Alice Lieffers claps as one of her teammates from the Grand Rapids Eagles Disabled Sports team completes wheelchair slalom Thursday afternoon during the Michigan Victory Games at Demonstration Hall. This is the 33rd annual Michigan Victory Games, a sporting competition for athletes with various skill levels. Lieffers has been competing for approximately 12 years.

Photo by Hannah Engelson | The State News

The Michigan Victory Games are more than a game for Michael Chambers and his peers — 51 weeks out of the year they are disabled people, but this week they are athletes.

Swimming, powerlifting, slalom and handcycling are just a few of the 33rd annual Michigan Victory Games events, hosted by MSU Thursday through Sunday.

The games are governed by the Michigan Disability Sports Alliance, or MDSA, a nonprofit organization dedicated to providing recreational and competitive athletic opportunities to athletes with physical disabilities.

Chambers has participated in the games as an athlete for seven years and is vice president of the MDSA board.

“I was a disabled water-skier in Grand Rapids, and through that organization I got into contact with the Grand Rapids Eagles and they go every year,” he said.

The events he is most active in are boxing ball and high toss, Chambers said.

In 2006, he ran for vice president of the MDSA board and is now finishing the second year of his two-year term.

Now, he said he likes to consider himself the voice of the organization.

Stella Husch, director of the MDSA board, said participation in the games has decreased in recent years.

“Eight teams and a handful, maybe five to six individual athletes, will be participating,” Husch said.
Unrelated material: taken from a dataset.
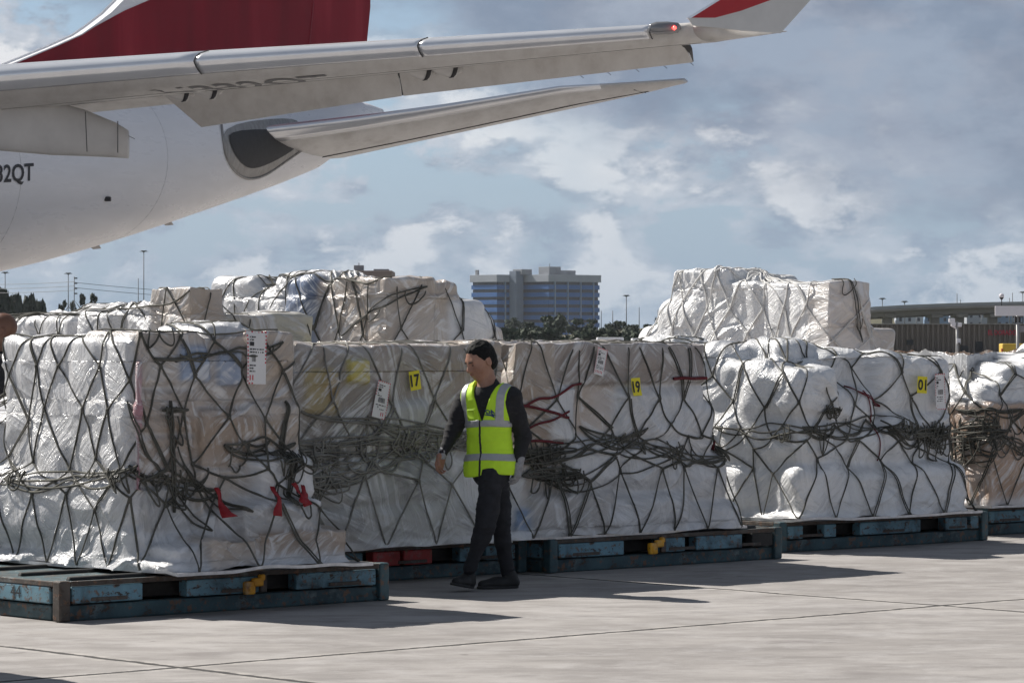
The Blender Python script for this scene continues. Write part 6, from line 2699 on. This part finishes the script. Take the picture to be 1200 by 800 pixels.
# overhead wires
m = MB()
for k, dz in enumerate((0, 1.0, 2.2)):
    p = []
    for q in np.linspace(0, 1, 14):
        px = 88 + (-140 - 88) * q
        p.append(pix(px, 330 + k * 5 + 14 * q * (1 - q), 500 + 60 * q))
    MB().tube(p, .035, 4).build('overhead_wire', MASTM)
    w = bpy.data.objects['overhead_wire' if k == 0 else 'overhead_wire.%03d' % k]
    tag(w, ('highest', 'middle', 'lowest')[k] + ' overhead wire running left from the utility pole', 'wire', 'overhead wires')
for k in range(2):
    p = []
    for q in np.linspace(0, 1, 14):
        px = 88 + (330 - 88) * q
        p.append(pix(px, 331 + k * 6 + 26 * q - 10 * q * q, 500 + 80 * q))
    MB().tube(p, .035, 4).build('overhead_wire', MASTM)
    w = bpy.data.objects['overhead_wire.%03d' % (3 + k)]
    tag(w, ('upper', 'lower')[k] + ' overhead wire running right from the utility pole', 'wire', 'overhead wires')

# ---- rooftop vents of a far hall between the back loads
D = 240.0
root = empty('far_hall', 'far hall with roof vents just showing over the tall back load', 'building', ((428 - 600) * D / F, D, 0))
zz = lambda py: CAM_Z + (395 - py) * D / F
MB().box((-1.2, 0, 0), (1.9, 6, zz(317)), .05).build('wall', CORR, root)
MB().box((-.9, 2, zz(318)), (-.2, 2.6, zz(310)), .03).build('roof_vent', ROOFM, root)
MB().box((.5, 2, zz(318)), (1.6, 2.8, zz(314.5)), .03).build('roof_vent', ROOFM, root)
MB().tube([(-.55, 2.3, zz(310)), (-.55, 2.3, zz(307))], .04, 5).build('roof_antenna', ROOFM, root)

# ---- the air over the field
HAZE = bpy.data.materials.new('haze_air')
HAZE.use_nodes = True
nt = HAZE.node_tree
nt.nodes.clear()
ho = nt.nodes.new('ShaderNodeOutputMaterial')
hv = nt.nodes.new('ShaderNodeVolumePrincipled')
hv.inputs['Color'].default_value = (.86, .92, 1.0, 1)
hv.inputs['Density'].default_value = .00006
hv.inputs['Anisotropy'].default_value = .2
nt.links.new(hv.outputs[0], ho.inputs['Volume'])
m = MB()
m.box((-900, -80, -1.2), (900, 1750, 75))
hz_o = m.build('haze', HAZE)
hz_o['kind'] = 'stuff'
A decrease in the numbers of athletes and volunteers has led to difficult financial times, she said, and now the event looks toward sponsorship as their main source of funding.

Housing, food, participation fees and MDSA membership fees can total as much as $300 per athlete to participate, Husch said.

Wright & Filippis, Sam’s Club and Hope Network are just a few of the major sponsors, Husch said.

Marissa Siebel, an athletic training graduate assistant at MSU, will volunteer with the Michigan Victory Games for the first time this year.

“The athletic trainers and student athletic trainers that work with the MSU varsity teams will be working with these athletes,” Siebel said. “We’re estimating 100 athletes will be competing from all over the state.”

Siebel said her goal is to promote equality and to provide the same services to the Michigan Victory Games athletes that are provided to MSU’s athletes.

“It’s an opportunity for athletes with physical disabilities to participate on a fair and equal playing field,” she said.